Hibs had a flicker of hope, which flared when Stewart Murdoch toppled Danny Handling for a clear penalty kick. Up stepped Leigh Griffiths, master of the dead ball, only to see his indecisive attempt blocked by Michael McGovern, who also foiled the rebound shot.

Griffiths, though, was not disarmed as he demonstrated when he pounced on a Harris cross to flick home Hibs’ second. With Eoin Doyle alongside him - as he should have been earlier - Griffiths freed his striking partner with a chested assist which set the Irishman scampering the length of the Falkirk half to ram home the equaliser.

Extra time was hardly less extraordinary. McGovern blocked from Griffiths within 50 seconds and the Hibs forward was judged offside by the merest fraction when he had the ball in the net just before half-time.

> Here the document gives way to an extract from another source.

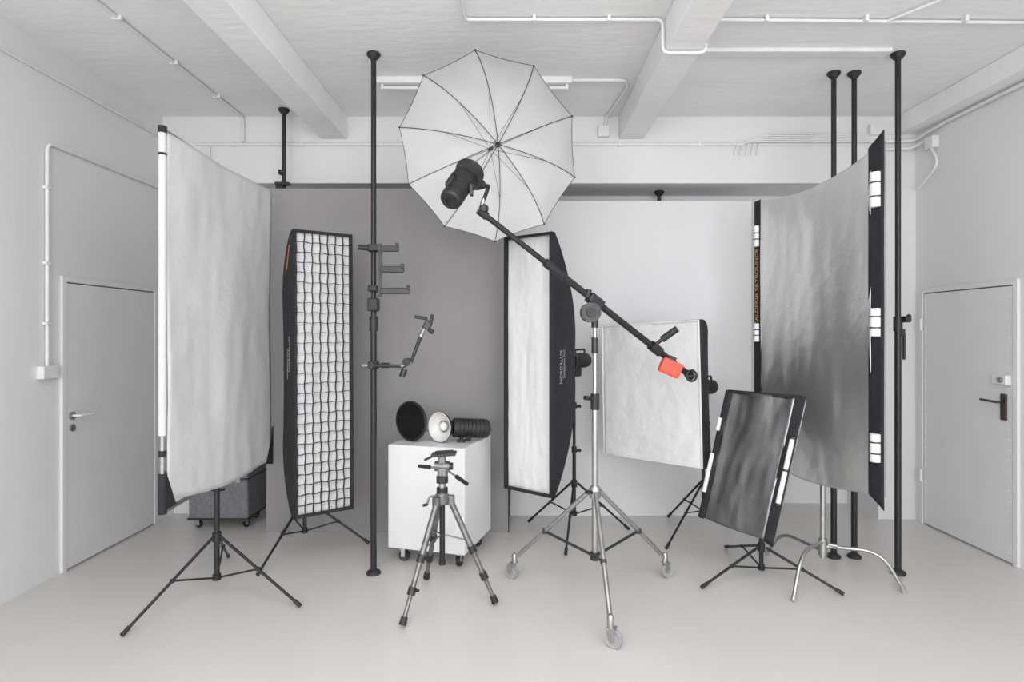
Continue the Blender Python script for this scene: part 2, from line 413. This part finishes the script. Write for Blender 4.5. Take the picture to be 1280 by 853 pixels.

Destiny continued to call him insistently, though, and he responded to its dictate with five minutes of stoppage time left to play when a Darren Dods clearance dropped towards him beyond the edge of the box.

His response was a shot which lanced into the net and through the hearts of Falkirk’s gallant players and their disbelieving support.

Griffiths hails Fenlon

Hibernian hero Leigh Griffiths insisted it was the harsh half-time words of boss Pat Fenlon which kept the Edinburgh side's William Hill Scottish Cup hopes alive after Falkirk raced to a three-goal lead at Hampden.

He said: "We were shocking in the first half but in the second, we managed to pick ourselves up and get the early goal before thankfully winning it in the end.

"When we came in at half-time the manager went through us and gave us a rollicking. He asked us how much did we want it? Did we want to keep our season alive?

"The manager gave us some strong words at half-time. But it wasn't just him who was voicing their opinions. James McPake and Kevin Thomson had their say too.

"That gave us the kick up the backside that we needed and we went out and showed how much we wanted to win the cup."